I don't know how much higher "official” interest rates are going to rise but the money market is factoring in significant further increases in rates.

And while it’s clear borrowers have missed the bottom of the interest rate cycle, "locking in" to a fixed-rate home or investment loan gives you the advantage of knowing what your commitments will be for a predetermined period - the fixed term.

This could be a suitable strategy if you want certainty for your cash flow commitments - especially if you're worried about your cash flow.

However, there are also disadvantages that you need to be aware of before you make a decision.

With this in mind, here are seven questions you should ask yourself when considering whether to fix your loans.

1. Will I want to sell my property during the fixed-loan period?

If so, there could be a penalty for breaking your loan commitment.

2. Will I want to access the equity in my property to invest further during the fixed period?

Often this will come at a cost that may be prohibitive.

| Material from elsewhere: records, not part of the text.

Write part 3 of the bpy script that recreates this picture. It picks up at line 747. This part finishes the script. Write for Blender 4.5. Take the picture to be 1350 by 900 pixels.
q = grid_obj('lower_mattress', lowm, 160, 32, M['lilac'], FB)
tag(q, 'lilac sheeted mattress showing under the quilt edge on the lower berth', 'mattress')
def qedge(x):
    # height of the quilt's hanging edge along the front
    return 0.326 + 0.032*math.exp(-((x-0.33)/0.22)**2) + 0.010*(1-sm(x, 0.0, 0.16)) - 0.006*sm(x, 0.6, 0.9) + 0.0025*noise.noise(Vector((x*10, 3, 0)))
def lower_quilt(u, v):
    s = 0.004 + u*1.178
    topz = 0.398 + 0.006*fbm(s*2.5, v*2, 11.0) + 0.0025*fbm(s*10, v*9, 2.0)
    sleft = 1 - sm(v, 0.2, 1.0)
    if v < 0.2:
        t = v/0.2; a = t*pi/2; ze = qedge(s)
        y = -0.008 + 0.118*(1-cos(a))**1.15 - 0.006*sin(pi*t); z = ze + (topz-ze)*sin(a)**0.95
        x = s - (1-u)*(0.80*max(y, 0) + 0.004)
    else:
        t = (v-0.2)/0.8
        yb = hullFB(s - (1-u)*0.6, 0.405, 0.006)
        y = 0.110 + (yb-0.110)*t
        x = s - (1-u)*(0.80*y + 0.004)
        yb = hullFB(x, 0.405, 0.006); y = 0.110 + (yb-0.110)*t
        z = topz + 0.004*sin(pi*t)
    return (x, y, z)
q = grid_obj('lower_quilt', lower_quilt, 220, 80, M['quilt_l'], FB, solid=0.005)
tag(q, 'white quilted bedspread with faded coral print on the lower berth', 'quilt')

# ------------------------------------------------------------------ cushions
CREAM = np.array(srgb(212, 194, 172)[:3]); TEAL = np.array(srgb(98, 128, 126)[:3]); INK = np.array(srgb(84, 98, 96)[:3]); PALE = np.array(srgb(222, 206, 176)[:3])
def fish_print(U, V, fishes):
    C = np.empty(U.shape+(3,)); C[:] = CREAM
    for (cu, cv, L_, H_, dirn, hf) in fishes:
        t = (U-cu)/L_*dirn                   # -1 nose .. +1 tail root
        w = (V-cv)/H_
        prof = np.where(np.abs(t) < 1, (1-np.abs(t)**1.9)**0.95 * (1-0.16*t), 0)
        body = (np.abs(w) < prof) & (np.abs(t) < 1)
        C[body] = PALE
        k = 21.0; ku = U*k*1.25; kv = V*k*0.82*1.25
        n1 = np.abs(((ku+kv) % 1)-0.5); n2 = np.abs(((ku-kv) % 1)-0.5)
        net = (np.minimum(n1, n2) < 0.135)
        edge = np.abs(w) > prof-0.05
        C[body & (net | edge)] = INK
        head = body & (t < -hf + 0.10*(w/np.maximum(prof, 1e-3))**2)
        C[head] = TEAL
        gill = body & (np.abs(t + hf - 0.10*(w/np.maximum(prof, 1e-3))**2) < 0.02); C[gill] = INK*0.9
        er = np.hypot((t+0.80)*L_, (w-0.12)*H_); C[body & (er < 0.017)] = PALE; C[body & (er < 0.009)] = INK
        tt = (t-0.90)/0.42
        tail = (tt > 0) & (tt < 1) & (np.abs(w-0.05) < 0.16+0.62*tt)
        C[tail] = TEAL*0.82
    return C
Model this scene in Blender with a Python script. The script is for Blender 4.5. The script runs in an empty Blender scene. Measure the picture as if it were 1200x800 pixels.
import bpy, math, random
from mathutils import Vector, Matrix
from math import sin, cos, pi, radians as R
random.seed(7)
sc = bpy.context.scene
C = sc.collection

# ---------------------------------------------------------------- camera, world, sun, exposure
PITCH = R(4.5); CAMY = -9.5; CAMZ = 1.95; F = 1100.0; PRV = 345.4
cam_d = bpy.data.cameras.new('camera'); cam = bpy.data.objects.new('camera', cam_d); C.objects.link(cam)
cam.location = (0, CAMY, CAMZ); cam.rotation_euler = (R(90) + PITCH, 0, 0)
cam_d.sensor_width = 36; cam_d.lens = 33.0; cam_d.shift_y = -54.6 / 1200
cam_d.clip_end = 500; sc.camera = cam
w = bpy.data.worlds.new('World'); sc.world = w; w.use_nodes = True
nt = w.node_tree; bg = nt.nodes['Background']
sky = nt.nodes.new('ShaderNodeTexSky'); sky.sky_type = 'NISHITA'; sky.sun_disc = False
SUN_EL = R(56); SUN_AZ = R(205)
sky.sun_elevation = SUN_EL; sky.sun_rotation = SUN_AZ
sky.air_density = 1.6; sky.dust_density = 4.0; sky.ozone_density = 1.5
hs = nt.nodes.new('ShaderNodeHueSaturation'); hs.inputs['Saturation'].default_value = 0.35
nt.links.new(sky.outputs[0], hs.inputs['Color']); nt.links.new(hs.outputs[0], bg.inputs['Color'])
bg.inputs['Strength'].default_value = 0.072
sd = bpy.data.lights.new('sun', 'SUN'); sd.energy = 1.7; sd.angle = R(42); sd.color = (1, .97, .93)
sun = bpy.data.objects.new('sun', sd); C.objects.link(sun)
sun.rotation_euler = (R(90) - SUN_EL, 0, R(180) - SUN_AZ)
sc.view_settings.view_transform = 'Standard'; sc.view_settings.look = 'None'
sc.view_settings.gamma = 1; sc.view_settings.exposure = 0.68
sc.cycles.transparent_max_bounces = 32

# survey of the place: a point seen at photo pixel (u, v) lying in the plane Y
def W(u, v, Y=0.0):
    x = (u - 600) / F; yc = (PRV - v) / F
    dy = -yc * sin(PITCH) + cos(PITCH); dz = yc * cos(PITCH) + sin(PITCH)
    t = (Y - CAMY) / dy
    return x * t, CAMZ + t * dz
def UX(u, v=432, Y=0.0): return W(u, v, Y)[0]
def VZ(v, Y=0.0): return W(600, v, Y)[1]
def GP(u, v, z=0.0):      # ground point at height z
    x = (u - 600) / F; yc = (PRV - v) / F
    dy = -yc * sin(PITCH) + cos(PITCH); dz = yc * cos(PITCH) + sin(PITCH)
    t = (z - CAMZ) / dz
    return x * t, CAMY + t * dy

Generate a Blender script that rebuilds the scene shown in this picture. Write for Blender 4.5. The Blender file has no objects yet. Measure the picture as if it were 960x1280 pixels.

3. Do I need an offset account?

An offset account is a transaction account linked to your loan.

Many borrowers put their savings into this account and the credit balance here is offset against your outstanding loan balance, reducing the interest payable on that loan.

Most fixed-rate loans do not allow an offset facility.

4. Can I make extra repayments off my loan?

Some lenders will restrict how much extra you can repay each year when you fix your loan, so, if you are able to save significant amounts, you may consider leaving some of your mortgage variable and maximising the use of your offset account.

5. What balance of fixed and variable rates do I need for my portfolio?

Even if you only have one loan, you can usually split the facility, with a portion being fixed and the rest being a variable loan, giving you the flexibility you need.

Many beginning investors choose to have a bet each way and lock in 50 per cent of their loans, while investors with larger portfolios protect themselves by fixing a larger percentage of their loans.

6. How long should I fix my loan for?

Now, this is a difficult question, but if you believe that interest rates will remain high for a number of years, then fixing for a short period such as two or three years may not make sense.

That’s because your loan facility will mature and revert to the prevailing interest rate at a time when they could be a few percentage points higher.

This is an area where you should take specialist advice.

7. If interest rates don't rise too much, what will locking in today cost me?

How would you feel if you'd locked into a five-year loan facility and interest rates dropped in a year or two?

In fact, Westpac is forecasting that after a number of further interest rate hikes, the official cash rate may fall a little in 2023.

However, I know when I've been in that situation I took comfort in the fact that I was not trying to beat the banks; instead, I had secured my cash flow position.

Yet, I know others who have become stressed when rates turned against them.

A disclaimer...

I'm clearly no expert in this field (over the years I often got the fixed-v-variable decision wrong) so please get expert advice regarding your own circumstances.

There are many other issues to consider - such as your job security – so, speculating on rate movements is fraught with danger and making a fixed-v-variable decision for the wrong reasons can be costly.

While fixing your rate has the benefit of achieving “certainty” with your mortgage repayments, breaking a fixed-rate loan can be costly as well as removing flexibility and control.

Choose wisely because you’ll only know if you’ve made the right decision in three or four years.